With the series $u_{n+1}=u_{n} - \frac{{u_n}^2 - 2}{2 u_n }$

Taking u_0 to be 3/2

We get the series

3/2

17/12

577/408

 

I was working them out by hand (my calculator isn't sociable with fractions that require many digits) so only got that far before I got bored or something.
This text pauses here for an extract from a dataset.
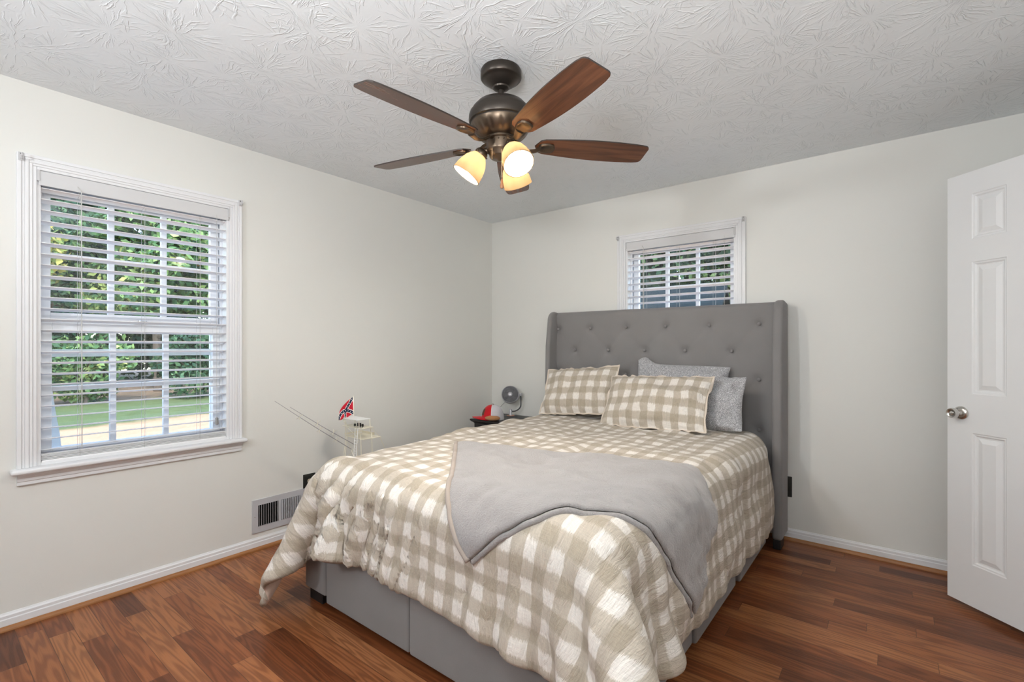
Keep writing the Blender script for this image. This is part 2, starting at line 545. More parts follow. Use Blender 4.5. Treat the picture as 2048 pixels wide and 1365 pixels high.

I had these numbers in my MSN screen name without explanation so someone tried to guess the pattern.

 

He saw it as:

 

Where $u_n = \frac{p}{q}$ where p and q are integers. $u_{n+1}=\frac{(2p)p - 1}{(2pq)}$.

 

Now working with the idea that in maths, co-incidences are pretty damn rare, why are these two distinctive (looking) algorithms behaving exactly the same?

[river_rat]

How is the second recurrence well defined tree?

[the tree]

Oh, make that positive integers with no common factors then.

[Country Boy]

Let $u_n= \frac{p}{q}$ in your first formula:

$\frac{p}{q}-\frac{\frac{p^2}{q^2}-2}{\frac{2p}{q}}$

Multiply numerator and denominator of the second fraction by q

$\frac{p}{q}- \frac{\frac{p^2}{q}-2q}{2p}$

Get common denominator 2pq

$\frac{2p^2}{2pq}- \frac{p^2- 2q^2}{2pq}$

and combine fractions

$\frac{p^2+2q^2}{2pq}$

 

The denominator of that is exactly the same the other form

$\frac{2p^2-1}{2pq}$

so they will be the same as long as the starting values satisfy

$p^2+ 2q^2= 2p^2- 1$

That is the same as $2q^2= p^2-1$ which happens to be true for p/q= 3/2.

[the tree]

Ah, funky. I couldn't think why they would match generally, but matching only in that case makes a lot more sense, thanks.